Le Conseil d’Etat rejet le pourvoi contre le jugement de la cour d’appel de Nancy. Mme E décide alors de saisir la Cour européenne des droits de l’homme.

>> L’affaire Fretté

Enseignant, homosexuel, célibataire, Philippe Fretté fait une demande d’agrément en vue d’une adoption. L’agrément lui est refusé en mai 1993. Un avis qui est confirmé en octobre 1993. Le tribunal administratif annule cette décision, mais le Conseil d’Etat (18 février 1994) valide le refus d’agrément. Au final, Philippe Fretté saisit la Cour européenne des droits de l’homme. Il estime que la Conseil d’état a violé l’article 14 de la Convention européenne des droits de l’homme (…) en opérant une distinction de traitement dont le "facteur déterminant est son orientation sexuelle". Bref, on l’exclue parce qu’il est gay, tout simplement. Dans son arrêt, la Cour européenne des droits de l’homme écrit : "Même s’il fallait considérer que le refus d’agrément reposait exclusivement ou principalement sur l’orientation sexuelle du requérant, il n’y aurait aucune discrimination à son égard, dans la mesure où le seul élément pris en compte est l’intérêt de l’enfant à adopter.
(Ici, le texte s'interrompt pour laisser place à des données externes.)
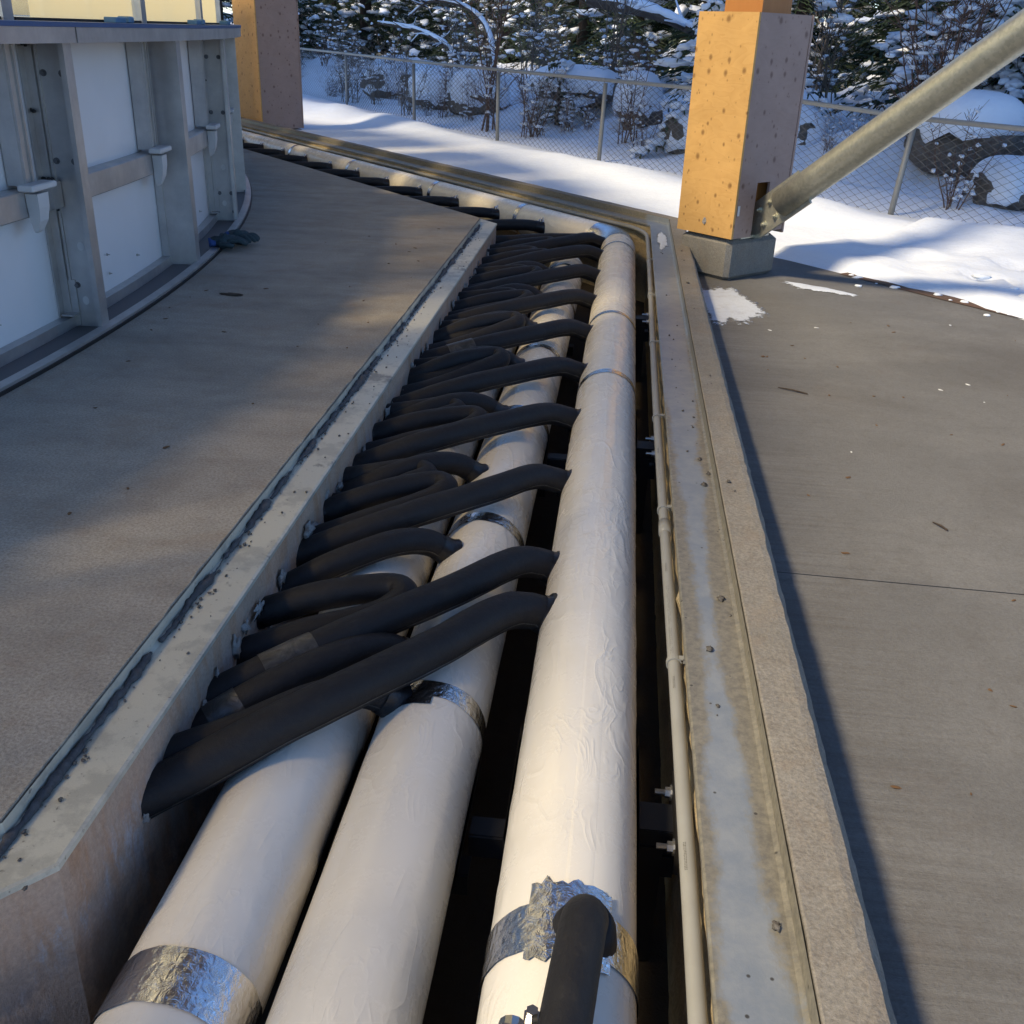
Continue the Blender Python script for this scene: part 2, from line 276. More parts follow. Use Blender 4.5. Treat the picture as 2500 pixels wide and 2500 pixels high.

La décision prise [le refus d’agrément confirmé par le Conseil d’Etat] trouve sa justification dans l’intérêt supérieur de l’enfant qui sous-tend toute la législation applicable en matière d’adoption". "La justification avancée [par la France] paraît objective et raisonnable et la différence de traitement litigieuse n’est pas discriminatoire…". Philippe Fretté n’obtient pas gain de cause.